Here's a typical apartment building. I would enjoy living in something like this. The open balcony at the top had a couple drinking their morning kafija when I walked by:
Here are a couple more. I like how the buildings sort of talk to each other in the streetscape. Every one of them is saying to its neighbors, "Hey, look at me. No, look at me." Click on the photos and check out all the funky detail.The corner buildings are in particular a delight because they often have fanciful towers wrapping around the corner, as it does here.
Some sensitive building owners have seen fit to light their buildings up at night in order to highlight all the detailing, such as with this beauty. And as you can see, the Art Nouveau folks were totally into the Baltic little balcony design motif that I have already referenced.
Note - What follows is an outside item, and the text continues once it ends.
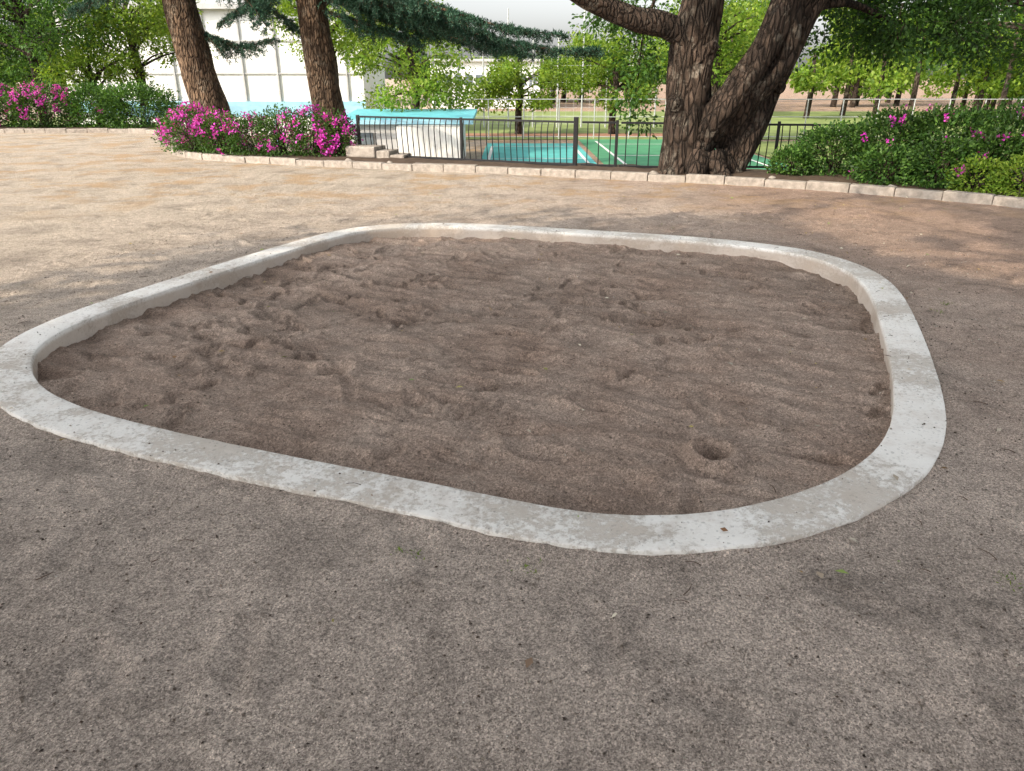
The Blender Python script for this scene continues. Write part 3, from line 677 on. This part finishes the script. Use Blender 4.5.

Rīga is fun to walk around because there are just blocks and blocks of these highly ornamented buildings in the so-called Art Nouveau district. Some of them need work; all that ornamental plasterwork must be difficult to maintain, and finding the master craftsmen who can restore it can't be that easy any more. If I am correct, it is not carved stone. Generally, the buildings are brick underneath, and the ornament is a façade that's been hung on the structure, which means it doesn't last as long as stone would. That said, Rīga is well aware that it has a treasure trove of this architectural style in its built environment, and it has done a creditable job of preserving it.